Now a dab hand at editing, I had a go at writing some press releases for this book and some other titles. This was not as easy as it sounds, especially if there was no previous involvement in the commissioning or editorial process. Reading the first chapter, one chapter in the middle of the book and the final chapter is a good way to get to know the material. Coming up with press releases was challenging and enjoyable.

On Wednesday, I actually got the chance to meet the author of Animal Lover, Raymond Friel, which was very exciting. Sitting in on an author’s meeting was also a first for me. It went without a hitch and there were no complaints afterwards about my conduct. I even dared to make a suggestion. Luckily, Raymond was open to all suggestions and not difficult to handle or diva-like at all. He could have been a diva if you take his successful career as a screenwriter into account.
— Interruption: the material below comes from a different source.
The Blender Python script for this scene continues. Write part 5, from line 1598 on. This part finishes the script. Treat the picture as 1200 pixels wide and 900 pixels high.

It was really fascinating to get an inside view of how publishing works – holding a manuscript, seeing the changes which took place during the editorial process and seeing the different stages of cover design is not something the average person on the street can experience. A glimpse behind the curtain of publishing, so to speak.

I really enjoyed my time at Luath. Being part of the industry, even if only for a week, was very interesting, gave me some insights on how things work and what my future work life hopefully will look like.

P.S: Reading submissions and deciding what will happen to them feels, to quote Titanic, “I am the king of the world”.